# [PROVIDED MATERIAL]
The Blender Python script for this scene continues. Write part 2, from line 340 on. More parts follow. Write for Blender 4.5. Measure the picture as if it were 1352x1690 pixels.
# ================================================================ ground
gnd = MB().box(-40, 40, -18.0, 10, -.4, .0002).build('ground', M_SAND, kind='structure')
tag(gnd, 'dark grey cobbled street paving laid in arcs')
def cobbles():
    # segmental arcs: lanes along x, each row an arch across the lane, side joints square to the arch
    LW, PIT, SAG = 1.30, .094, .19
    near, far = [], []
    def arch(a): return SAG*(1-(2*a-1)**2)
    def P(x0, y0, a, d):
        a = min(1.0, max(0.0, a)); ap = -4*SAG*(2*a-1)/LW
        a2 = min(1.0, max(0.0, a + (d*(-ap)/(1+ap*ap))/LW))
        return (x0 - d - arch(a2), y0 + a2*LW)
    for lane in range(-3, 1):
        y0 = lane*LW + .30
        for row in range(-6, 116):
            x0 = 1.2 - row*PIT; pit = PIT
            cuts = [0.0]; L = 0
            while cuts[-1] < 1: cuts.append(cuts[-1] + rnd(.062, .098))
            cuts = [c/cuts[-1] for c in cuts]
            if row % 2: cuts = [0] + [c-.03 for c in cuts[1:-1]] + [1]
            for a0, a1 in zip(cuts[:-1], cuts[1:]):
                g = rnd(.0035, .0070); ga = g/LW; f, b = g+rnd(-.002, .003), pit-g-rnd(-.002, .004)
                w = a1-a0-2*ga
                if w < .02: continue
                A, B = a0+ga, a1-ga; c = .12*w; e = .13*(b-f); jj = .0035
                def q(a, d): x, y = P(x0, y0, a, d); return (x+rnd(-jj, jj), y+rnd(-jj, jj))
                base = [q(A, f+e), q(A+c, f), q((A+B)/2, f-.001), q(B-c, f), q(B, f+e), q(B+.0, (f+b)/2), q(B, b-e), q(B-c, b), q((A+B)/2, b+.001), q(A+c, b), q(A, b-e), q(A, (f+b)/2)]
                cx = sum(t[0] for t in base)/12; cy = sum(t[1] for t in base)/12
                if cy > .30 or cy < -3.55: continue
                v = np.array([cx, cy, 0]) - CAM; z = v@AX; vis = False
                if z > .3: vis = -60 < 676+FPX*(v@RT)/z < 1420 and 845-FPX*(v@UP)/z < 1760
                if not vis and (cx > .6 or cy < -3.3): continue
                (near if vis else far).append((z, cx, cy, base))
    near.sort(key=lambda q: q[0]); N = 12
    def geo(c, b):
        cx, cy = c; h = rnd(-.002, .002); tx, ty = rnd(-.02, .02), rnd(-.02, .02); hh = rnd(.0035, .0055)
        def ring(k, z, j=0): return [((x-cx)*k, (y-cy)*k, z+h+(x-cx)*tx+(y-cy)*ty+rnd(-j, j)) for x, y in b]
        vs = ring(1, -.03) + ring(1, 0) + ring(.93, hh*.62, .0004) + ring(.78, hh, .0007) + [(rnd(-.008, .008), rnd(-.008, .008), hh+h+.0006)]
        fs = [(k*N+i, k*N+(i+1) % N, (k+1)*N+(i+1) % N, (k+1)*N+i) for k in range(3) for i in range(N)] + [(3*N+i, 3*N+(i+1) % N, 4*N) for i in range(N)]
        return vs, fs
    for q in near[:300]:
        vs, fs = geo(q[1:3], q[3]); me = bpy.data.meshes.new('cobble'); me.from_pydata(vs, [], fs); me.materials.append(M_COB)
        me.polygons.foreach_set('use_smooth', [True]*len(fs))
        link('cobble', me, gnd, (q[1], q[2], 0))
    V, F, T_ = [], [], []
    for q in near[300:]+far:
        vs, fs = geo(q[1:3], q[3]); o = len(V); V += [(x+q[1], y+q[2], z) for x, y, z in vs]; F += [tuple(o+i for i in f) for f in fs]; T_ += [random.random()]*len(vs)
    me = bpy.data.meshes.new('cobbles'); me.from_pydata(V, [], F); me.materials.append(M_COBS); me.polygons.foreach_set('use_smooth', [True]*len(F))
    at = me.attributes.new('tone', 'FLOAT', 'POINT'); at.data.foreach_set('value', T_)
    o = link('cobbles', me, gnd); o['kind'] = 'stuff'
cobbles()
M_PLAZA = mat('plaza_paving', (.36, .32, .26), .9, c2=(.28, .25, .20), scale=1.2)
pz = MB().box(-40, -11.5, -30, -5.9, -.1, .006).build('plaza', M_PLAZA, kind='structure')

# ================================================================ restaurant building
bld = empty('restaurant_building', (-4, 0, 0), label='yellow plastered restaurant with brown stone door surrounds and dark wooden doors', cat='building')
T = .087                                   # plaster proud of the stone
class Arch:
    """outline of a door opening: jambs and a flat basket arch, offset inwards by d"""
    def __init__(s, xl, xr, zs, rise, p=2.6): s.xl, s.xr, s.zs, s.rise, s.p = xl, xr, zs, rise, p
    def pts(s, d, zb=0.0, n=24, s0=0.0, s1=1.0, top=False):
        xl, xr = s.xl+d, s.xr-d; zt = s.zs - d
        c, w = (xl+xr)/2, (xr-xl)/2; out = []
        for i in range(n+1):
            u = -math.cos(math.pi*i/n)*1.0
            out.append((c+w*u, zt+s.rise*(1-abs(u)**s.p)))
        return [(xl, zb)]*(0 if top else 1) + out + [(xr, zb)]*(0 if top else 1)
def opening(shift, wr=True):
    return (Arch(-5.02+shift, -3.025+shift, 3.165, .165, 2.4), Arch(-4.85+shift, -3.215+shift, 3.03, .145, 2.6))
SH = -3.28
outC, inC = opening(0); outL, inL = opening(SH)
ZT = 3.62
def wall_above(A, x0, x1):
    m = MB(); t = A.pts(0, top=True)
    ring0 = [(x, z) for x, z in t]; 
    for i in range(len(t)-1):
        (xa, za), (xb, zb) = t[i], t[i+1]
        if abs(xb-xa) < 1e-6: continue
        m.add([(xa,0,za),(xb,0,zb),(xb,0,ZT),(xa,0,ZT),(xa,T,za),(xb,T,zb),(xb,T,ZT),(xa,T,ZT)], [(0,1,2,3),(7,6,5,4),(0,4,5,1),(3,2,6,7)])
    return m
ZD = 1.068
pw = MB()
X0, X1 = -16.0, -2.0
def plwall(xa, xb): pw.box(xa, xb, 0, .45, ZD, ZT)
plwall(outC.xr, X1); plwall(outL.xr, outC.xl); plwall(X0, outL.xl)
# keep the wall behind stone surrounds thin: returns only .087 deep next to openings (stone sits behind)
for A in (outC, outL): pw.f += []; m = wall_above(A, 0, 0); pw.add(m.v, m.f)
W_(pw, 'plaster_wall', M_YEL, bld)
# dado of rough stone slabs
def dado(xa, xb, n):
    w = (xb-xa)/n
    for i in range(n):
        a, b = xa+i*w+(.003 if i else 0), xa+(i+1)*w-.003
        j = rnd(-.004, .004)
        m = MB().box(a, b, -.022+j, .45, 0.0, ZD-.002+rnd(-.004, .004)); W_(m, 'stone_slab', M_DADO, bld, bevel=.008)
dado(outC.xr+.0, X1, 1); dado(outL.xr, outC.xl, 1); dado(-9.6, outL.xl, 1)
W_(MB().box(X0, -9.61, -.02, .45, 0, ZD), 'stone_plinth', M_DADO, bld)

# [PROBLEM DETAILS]
Write out all the lines again, exactly as they are.

# [TASK RESPONSE]
The Blender Python script for this scene continues. Write part 2, from line 340 on. More parts follow. Write for Blender 4.5. Measure the picture as if it were 1352x1690 pixels.
# ================================================================ ground
gnd = MB().box(-40, 40, -18.0, 10, -.4, .0002).build('ground', M_SAND, kind='structure')
tag(gnd, 'dark grey cobbled street paving laid in arcs')
def cobbles():
    # segmental arcs: lanes along x, each row an arch across the lane, side joints square to the arch
    LW, PIT, SAG = 1.30, .094, .19
    near, far = [], []
    def arch(a): return SAG*(1-(2*a-1)**2)
    def P(x0, y0, a, d):
        a = min(1.0, max(0.0, a)); ap = -4*SAG*(2*a-1)/LW
        a2 = min(1.0, max(0.0, a + (d*(-ap)/(1+ap*ap))/LW))
        return (x0 - d - arch(a2), y0 + a2*LW)
    for lane in range(-3, 1):
        y0 = lane*LW + .30
        for row in range(-6, 116):
            x0 = 1.2 - row*PIT; pit = PIT
            cuts = [0.0]; L = 0
            while cuts[-1] < 1: cuts.append(cuts[-1] + rnd(.062, .098))
            cuts = [c/cuts[-1] for c in cuts]
            if row % 2: cuts = [0] + [c-.03 for c in cuts[1:-1]] + [1]
            for a0, a1 in zip(cuts[:-1], cuts[1:]):
                g = rnd(.0035, .0070); ga = g/LW; f, b = g+rnd(-.002, .003), pit-g-rnd(-.002, .004)
                w = a1-a0-2*ga
                if w < .02: continue
                A, B = a0+ga, a1-ga; c = .12*w; e = .13*(b-f); jj = .0035
                def q(a, d): x, y = P(x0, y0, a, d); return (x+rnd(-jj, jj), y+rnd(-jj, jj))
                base = [q(A, f+e), q(A+c, f), q((A+B)/2, f-.001), q(B-c, f), q(B, f+e), q(B+.0, (f+b)/2), q(B, b-e), q(B-c, b), q((A+B)/2, b+.001), q(A+c, b), q(A, b-e), q(A, (f+b)/2)]
                cx = sum(t[0] for t in base)/12; cy = sum(t[1] for t in base)/12
                if cy > .30 or cy < -3.55: continue
                v = np.array([cx, cy, 0]) - CAM; z = v@AX; vis = False
                if z > .3: vis = -60 < 676+FPX*(v@RT)/z < 1420 and 845-FPX*(v@UP)/z < 1760
                if not vis and (cx > .6 or cy < -3.3): continue
                (near if vis else far).append((z, cx, cy, base))
    near.sort(key=lambda q: q[0]); N = 12
    def geo(c, b):
        cx, cy = c; h = rnd(-.002, .002); tx, ty = rnd(-.02, .02), rnd(-.02, .02); hh = rnd(.0035, .0055)
        def ring(k, z, j=0): return [((x-cx)*k, (y-cy)*k, z+h+(x-cx)*tx+(y-cy)*ty+rnd(-j, j)) for x, y in b]
        vs = ring(1, -.03) + ring(1, 0) + ring(.93, hh*.62, .0004) + ring(.78, hh, .0007) + [(rnd(-.008, .008), rnd(-.008, .008), hh+h+.0006)]
        fs = [(k*N+i, k*N+(i+1) % N, (k+1)*N+(i+1) % N, (k+1)*N+i) for k in range(3) for i in range(N)] + [(3*N+i, 3*N+(i+1) % N, 4*N) for i in range(N)]
        return vs, fs
    for q in near[:300]:
        vs, fs = geo(q[1:3], q[3]); me = bpy.data.meshes.new('cobble'); me.from_pydata(vs, [], fs); me.materials.append(M_COB)
        me.polygons.foreach_set('use_smooth', [True]*len(fs))
        link('cobble', me, gnd, (q[1], q[2], 0))
    V, F, T_ = [], [], []
    for q in near[300:]+far:
        vs, fs = geo(q[1:3], q[3]); o = len(V); V += [(x+q[1], y+q[2], z) for x, y, z in vs]; F += [tuple(o+i for i in f) for f in fs]; T_ += [random.random()]*len(vs)
    me = bpy.data.meshes.new('cobbles'); me.from_pydata(V, [], F); me.materials.append(M_COBS); me.polygons.foreach_set('use_smooth', [True]*len(F))
    at = me.attributes.new('tone', 'FLOAT', 'POINT'); at.data.foreach_set('value', T_)
    o = link('cobbles', me, gnd); o['kind'] = 'stuff'
cobbles()
M_PLAZA = mat('plaza_paving', (.36, .32, .26), .9, c2=(.28, .25, .20), scale=1.2)
pz = MB().box(-40, -11.5, -30, -5.9, -.1, .006).build('plaza', M_PLAZA, kind='structure')

# ================================================================ restaurant building
bld = empty('restaurant_building', (-4, 0, 0), label='yellow plastered restaurant with brown stone door surrounds and dark wooden doors', cat='building')
T = .087                                   # plaster proud of the stone
class Arch:
    """outline of a door opening: jambs and a flat basket arch, offset inwards by d"""
    def __init__(s, xl, xr, zs, rise, p=2.6): s.xl, s.xr, s.zs, s.rise, s.p = xl, xr, zs, rise, p
    def pts(s, d, zb=0.0, n=24, s0=0.0, s1=1.0, top=False):
        xl, xr = s.xl+d, s.xr-d; zt = s.zs - d
        c, w = (xl+xr)/2, (xr-xl)/2; out = []
        for i in range(n+1):
            u = -math.cos(math.pi*i/n)*1.0
            out.append((c+w*u, zt+s.rise*(1-abs(u)**s.p)))
        return [(xl, zb)]*(0 if top else 1) + out + [(xr, zb)]*(0 if top else 1)
def opening(shift, wr=True):
    return (Arch(-5.02+shift, -3.025+shift, 3.165, .165, 2.4), Arch(-4.85+shift, -3.215+shift, 3.03, .145, 2.6))
SH = -3.28
outC, inC = opening(0); outL, inL = opening(SH)
ZT = 3.62
def wall_above(A, x0, x1):
    m = MB(); t = A.pts(0, top=True)
    ring0 = [(x, z) for x, z in t]; 
    for i in range(len(t)-1):
        (xa, za), (xb, zb) = t[i], t[i+1]
        if abs(xb-xa) < 1e-6: continue
        m.add([(xa,0,za),(xb,0,zb),(xb,0,ZT),(xa,0,ZT),(xa,T,za),(xb,T,zb),(xb,T,ZT),(xa,T,ZT)], [(0,1,2,3),(7,6,5,4),(0,4,5,1),(3,2,6,7)])
    return m
ZD = 1.068
pw = MB()
X0, X1 = -16.0, -2.0
def plwall(xa, xb): pw.box(xa, xb, 0, .45, ZD, ZT)
plwall(outC.xr, X1); plwall(outL.xr, outC.xl); plwall(X0, outL.xl)
# keep the wall behind stone surrounds thin: returns only .087 deep next to openings (stone sits behind)
for A in (outC, outL): pw.f += []; m = wall_above(A, 0, 0); pw.add(m.v, m.f)
W_(pw, 'plaster_wall', M_YEL, bld)
# dado of rough stone slabs
def dado(xa, xb, n):
    w = (xb-xa)/n
    for i in range(n):
        a, b = xa+i*w+(.003 if i else 0), xa+(i+1)*w-.003
        j = rnd(-.004, .004)
        m = MB().box(a, b, -.022+j, .45, 0.0, ZD-.002+rnd(-.004, .004)); W_(m, 'stone_slab', M_DADO, bld, bevel=.008)
dado(outC.xr+.0, X1, 1); dado(outL.xr, outC.xl, 1); dado(-9.6, outL.xl, 1)
W_(MB().box(X0, -9.61, -.02, .45, 0, ZD), 'stone_plinth', M_DADO, bld)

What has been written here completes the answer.